Sunday, August 29, 2010

Sunday AM cacophony

I think all the violinists who have made it for themselves, at any scale, need to appreciate their neighbours who put up with their practice sessions in their early days. My neighbour's daughter practises her violin religiously, everyday evening after 8 PM and on weekends in the morning at 10 AM. It is godawful. But I silently support her, hope she keeps on and gets better. And when she becomes a good violinist, I hope she sends me concert tickets or at least some cookies.
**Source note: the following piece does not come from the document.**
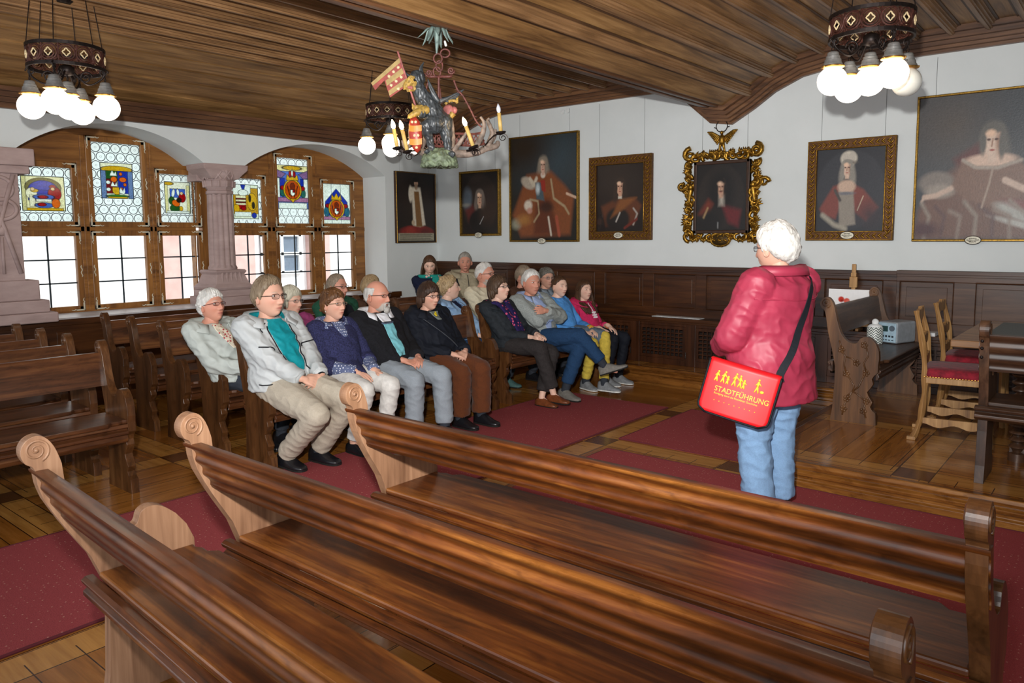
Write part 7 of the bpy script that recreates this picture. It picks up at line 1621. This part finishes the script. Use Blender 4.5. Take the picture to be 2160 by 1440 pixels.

I guess I'm more supportive because I quit learning to play the violin very soon after I started, mostly because I felt demotivated and didn't feel like I had the knack for Carnatic music. I joined mostly out of the typical pressure that prevails in a South Indian household to take some music lessons, and I chose the violin because it was my favourite instrument. My violin teacher didn't pay much attention to me, this other kid Sai Ganesh - stupid Sai Ganesh- was her favourite, and it put me off and I stopped going. Being left-handed, I think I had an added disadvantage at it- but may be that was just me making excuses. I still own a violin. My ever-indulgent grandfather had one specially made for me, with the guidance of a famous violin teacher in my native place. I feel like I let them down, but I have gotten over all of that. I just don't want to part with the violin- and a tiny part of me hopes that may be I will pick it up again, or , pass it on to my kid...or something. Every now and then I open the box, tighten the strings and run the bow across it. Then I loosen up all the strings and put it away, back in its box with the mothballs for company. And its out of sight out of mind, until the neighbour kid's ear-grating practice sessions remind me of its presence.

Next door kid has finished her violin practice, and now I can hear some blaring music from another window- loud gospel music. Gosh. Then I hear faint strains of opera. From another direction I can hear some nice tappy upbeat mexican music playing. From closer home, I can hear someone's pressure cooker whistle going off. And someone else's vacuum cleaner.

Every now and then this cacophony is interrupted by a wailing siren of a police car or an ambulance. Or an odd motorcycle whizz past. I don't feel like playing any music of my own in the house because all these noises have put me off. I struggle to hear myself think. I have an unfinished movie from last night left in the dvd player, may be I'll turn it on and drown out all these noises with some bollywood dialogue-baazi.

Just yesterday I was at a friend's place- they have a lovely apartment just by the river- so close you can hear the sound of the waves while sitting in their apartment. Its peaceful and tranquil. And a beautiful view of the city's skyline and saiboats sailing in the river. It was like being in a different world.

I have other apartment buildings in my face from every window in my house. I hate that. But I have stopped caring. I keep my curtains open because I want the little light and sunshine that makes its way in. I hate being able to hear every move of my upstairs neighbours.

All that said and cribbed, I like noise. I like the noise of life. With a few adjustments that would make it less intrusive and afford me some more privacy, I'd pick the bustle of city life over the tranquil of suburbia any day.